脱炭素などを口実に原発回帰に大転換する原発推進等5法案の参考人質疑が25日の参院経済産業委員会で行われました。
NPO法人・原子力資料情報室の松久保肇事務局長は、国が「福島の声に全く耳を傾けてこなかった」と批判し、いまだ数万人もの避難者がいるもとで「非常に大きな問題だ」と強調。被害者を招いた公聴会の開催などを要求しました。
また、新設原発の建設期間は長期化傾向にあり、G7で合意している「2035年までの電力部門の脱炭素化」にも間に合わず、「全く役に立たない」と断言しました。
日本共産党の岩渕友議員は、国民の声を聴くべき理由を質問。松久保氏は、自身も原発事故に大きな衝撃を受け「原子力と人類は共存できない」との思いを述べ、福島や国民の声を聴かないことは「非常に残念だ」と語りました。また、若者も気候変動への危機感を持ち、脱炭素社会を遅らせる原発推進政策に「憤りを持っている」と語りました。
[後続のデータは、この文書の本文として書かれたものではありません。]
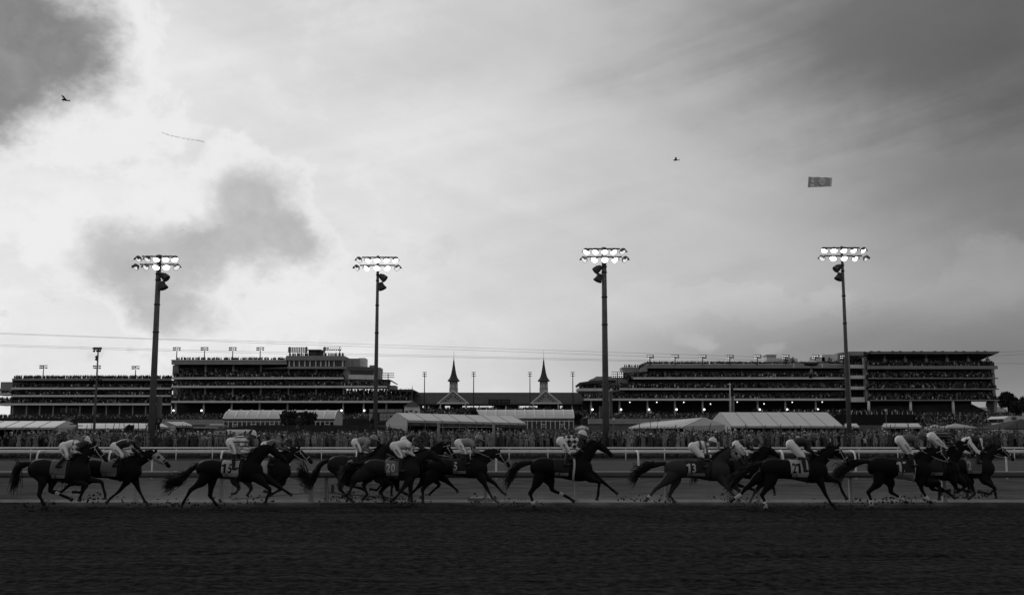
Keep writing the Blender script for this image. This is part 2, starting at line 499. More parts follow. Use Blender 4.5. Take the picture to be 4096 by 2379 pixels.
struct('dirt_track', dirt(), DIRT, True)
struct('gravel_strip', sheet(36.9, 38.5, 0.004), ground_mat('pale_sand', 0.20, 0.45, 2.2, 0.8, 12, (0.5, 1.5, 1)))
struct('grass_verge', sheet(38.5, 57.5, 0.0), ground_mat('verge_grass', 0.10, 0.45, 0.5, 1.0, 5.0, (0.4, 1.3, 1), 0.2))
struct('turf_course', sheet(57.5, 98.5, 0.004), ground_mat('turf', 0.10, 0.15, 0.25, 0.6, 8.0, (0.5, 1, 1)))
def zg(Y):
    """height of the infield ground"""
    ks = [(98, 0.0), (104.5, 0.6), (150, 1.5), (200, 2.6), (260, 4.4), (330, 5.4), (520, 5.8)]
    if Y <= ks[0][0]: return 0.0
    for (a, za), (b, zb) in zip(ks, ks[1:]):
        if Y <= b: return za + (zb - za) * (Y - a) / (b - a)
    return ks[-1][1]
mb = MB()
yy = [98, 101, 104.5, 115, 130, 150, 175, 200, 230, 260, 290, 330, 400, 520, 900]
for a, b in zip(yy, yy[1:]):
    mb.quad((-500, a, zg(a) + 0.008), (500, a, zg(a) + 0.008), (500, b, zg(b) + 0.008), (-500, b, zg(b) + 0.008))
struct('infield_ground', mb, ground_mat('infield_grass', 0.06, 0.3, 0.4, 0.8, 4.0, (1, 1, 1)))

# ------------------------------------------------------------------ rails
def xs_at(pxs, py, Y): return [at(p, py, Y).x for p in pxs]
# inner rail of the dirt track
t = thing('track_rail', 'low dark rail on square posts along the far edge of the dirt track', 'rail', (0, Y_RAIL, 0))
zt = at(2048, 1885, Y_RAIL).z; zb = at(2048, 1910, Y_RAIL).z
RAILD = mat('grey_rail_cover', 0.075, 0.5, 0.25, 0.8)
RAILP = mat('rail_post_grey', 0.24, 0.7, 0.2, 1.5)
prof = [(-0.10, zb), (-0.13, zb + 0.09), (-0.09, zt - 0.03), (-0.02, zt), (0.10, zt), (0.13, zt - 0.05), (0.10, zb)]
MB().prism([(-60, Y_RAIL + a, z) for a, z in prof], (120, 0, 0)).build('rail_cover', RAILD, t)
MB().prism([(-60, Y_RAIL + a, z) for a, z in ((-0.05, zt - .012), (-0.02, zt + .008), (0.10, zt + .008), (0.10, zt + .002), (-0.02, zt + .002))], (120, 0, 0)).build('rail_top_highlight', mat('painted_highlight_grey', .32), t)  # added pale strip; paints the sky light on the rail's top edge
for x in xs_at([-180, 194, 544, 886, 1246, 1305, 1640, 1942, 2304, 2667, 3030, 3403, 3776, 4150], 1960, Y_RAIL):
    w = 0.115
    m = MB().box(x - w / 2, x + w / 2, Y_RAIL - 0.05, Y_RAIL + 0.07, -0.05, zb + 0.012)
    m.box(x - w / 2 - 0.03, x + w / 2 + 0.03, Y_RAIL - 0.07, Y_RAIL + 0.09, -0.05, 0.05)
    m.build('post', RAILP, t)
# gates lying behind the rail
for lab, xa, xb, strut, post, slope in (('dark folding gate left of the gap in the track rail', 930, 1238, 1223, 1246, -1),
                                       ('dark folding gate right of the gap in the track rail', 1312, 1600, 1330, 1305, 1)):
    Y = 38.0
    a, b = at(xa, 1935, Y), at(xb, 1935, Y)
    g = thing('rail_gate', lab, 'gate', (a.x, Y, 0), 'folding gates beside the track rail')
    z1 = at(xa, 1933, Y).z; z0 = at(xa, 1938, Y).z
    MB().box(a.x, b.x, Y, Y + 0.06, z0, z1).build('top_bar', STEEL, g)
    la, lb = (at(xa, 1996, Y), at(xb, 1970, Y)) if slope < 0 else (at(xa, 1969, Y), at(xb, 1994, Y))
    MB().tube(la, lb, 0.03).build('brace', DSTEEL, g)
    s_ = at(strut, 1960, Y); zz = at(strut, 1972, Y).z
    MB().box(s_.x - 0.06, s_.x + 0.06, Y + 0.005, Y + 0.055, zz, z0).build('strut', DSTEEL, g)
    e_ = b if slope < 0 else a
    MB().box(e_.x - 0.04, e_.x + 0.04, Y - 0.001, Y + 0.061, 0.0, z0 - 0.002).build('leg', STEEL, g)
    e_ = a if slope < 0 else b
    MB().box(e_.x - 0.03, e_.x + 0.03, Y - 0.001, Y + 0.061, 0.0, z0 - 0.002).build('leg', STEEL, g)
# gooseneck rail of the turf course
t = thing('gooseneck_rail', 'white running rail on curved gooseneck posts between verge and turf', 'rail', (0, Y_GOOSE, 0))
yb = Y_GOOSE + 0.95
z1 = at(2048, 1799, yb).z; z0 = at(2048, 1810, yb).z
MB().prism([(-90, yb + a, z) for a, z in ((-0.05, z0), (-0.07, z1 - 0.05), (-0.03, z1), (0.05, z1), (0.07, z1 - 0.05), (0.05, z0))], (180, 0, 0)).build('beam', WHITE, t)
for x in xs_at([-140, 145, 434, 608, 883, 1157, 1425, 1705, 1985, 2270, 2554, 2845, 3134, 3423, 3720, 4026, 4310], 1860, Y_GOOSE):
    zk = z1 - 0.50
    pts = [(x, Y_GOOSE, -0.05), (x, Y_GOOSE, zk * 0.6), (x, Y_GOOSE, zk), (x, Y_GOOSE + 0.10, z1 - 0.20), (x, Y_GOOSE + 0.38, z1 - 0.06), (x, yb - 0.06, z1 - 0.05)]
    MB().loft(pts, [(0.05, 0.05)] * 6, 8, (1, 0, 0), 4).build('post', WHITE, t, True)
# straight white rail beyond the turf
t = thing('turf_rail', 'white tube rail on straight posts in front of the dark hedge', 'rail', (0, Y_TURF, 0))
z1 = at(2048, 1787.5, Y_TURF).z; z0 = at(2048, 1794.5, Y_TURF).z
MB().tube((-130, Y_TURF, (z0 + z1) / 2), (130, Y_TURF, (z0 + z1) / 2), (z1 - z0) / 2, n=10).build('tube', WHITE, t, True)
for k in range(-2, 29):
    x = at(122 + 145.5 * k if k < 10 else 3436 - 155.5 * (21 - k), 1820, Y_TURF).x
    MB().tube((x, Y_TURF, -0.05), (x, Y_TURF, z0 + 0.02), 0.042, n=8).build('post', WHITE, t, True)
p = at(2873, 1779, Y_TURF - 0.3)
g = thing('marker_post', 'grey rounded marker post standing against the white tube rail', 'marker', (p.x, p.y, 0))
MB().tube((p.x, p.y, 0), (p.x, p.y, at(0, 1768, p.y).z), 0.13, n=12).build('shaft', STEEL, g, True)
MB().ball((p.x, p.y, at(0, 1768, p.y).z), (0.13, 0.13, 0.06), 12, 6).build('cap', STEEL, g, True)
# drain grate
Y = 38.1
a, b = at(1872, 1997, Y - 0.1), at(1958, 1997, Y - 0.1)
g = thing('drain_grate', 'slatted drain grate set in the pale strip beside the track', 'grate', (a.x, Y, 0))
m = MB(); m.box(a.x, b.x, Y - 0.36, Y - 0.30, 0.0, 0.10); m.box(a.x, b.x, Y + 0.30, Y + 0.36, 0.0, 0.10); m.box(a.x, a.x + .05, Y - .30, Y + .30, 0, .06); m.box(a.x, b.x, Y - .29, Y + .29, 0, .02); m.build('frame', DSTEEL, g)
m = MB()
for k in range(9):
    x = a.x + 0.05 + (b.x - a.x - 0.12) * k / 8
    m.prism([(x, Y - 0.30, 0.07), (x + 0.045, Y - 0.30, 0.07), (x + 0.115, Y + 0.30, 0.11), (x + 0.07, Y + 0.30, 0.11)], (0, 0, 0.02))
m.build('bars', mat('pale_bars', 0.22), g)

# ------------------------------------------------------------------ leafy things
def leaves(mb, c, r, n, size, mi=0, up=0.0, shell=0.45):
    c = Vector(c)
    for _ in range(n):
        while True:
            d = Vector((random.uniform(-1, 1), random.uniform(-1, 1), random.uniform(-1, 1)))
            if 0.05 < d.length < 1: break
        d = d.normalized() * (shell + (1 - shell) * random.random() ** 0.6)
        p = c + Vector((d.x * r[0], d.y * r[1], d.z * r[2]))
        s = size * random.uniform(0.6, 1.4)
        a = Vector((random.gauss(0, 1), random.gauss(0, 1), random.gauss(0, 1) + up)).normalized()
        b = a.cross(Vector((random.gauss(0, 1), random.gauss(0, 1), random.gauss(0, 1)))).normalized()
        mb.add([p - b * s * 0.4, p + a * s, p + b * s * 0.4, p - a * s * 0.5], [(0, 1, 2, 3)], mi)
mb = MB()
hz = at(2048, 1812, 100).z
for k in range(330):
    x = -52 + 104 * k / 329 + random.uniform(-0.1, 0.1)
    h = hz * random.uniform(0.72, 1.02)
    leaves(mb, (x, 100 + random.uniform(-0.3, 0.4), h * 0.5), (0.28, 0.5, h * 0.55), 42, 0.15, 0, 0.8, 0.3)
t = thing('hedge', 'long low dark hedge behind the white tube rail', 'hedge', (0, 100, 0))
mb.build('foliage', LEAF, t)
MB().box(-52, 52, 99.75, 100.45, 0.0, hz * 0.62).build('stems', LEAF, t)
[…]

岩渕氏は、「脱炭素というのであれば、世界の流れを見ても再生可能エネルギーの導入を進めるべきだ」とし、原発と再エネのコストについて質問しました。
松久保氏は、原発は新設も既設もコストが上昇している一方、再エネのコストは下落し、原発は競争力がないと述べ、「電力会社が原発の巨額の新設コストを負担できず、経産省は建設費などを消費者に転嫁する方針を示している」と指摘しました。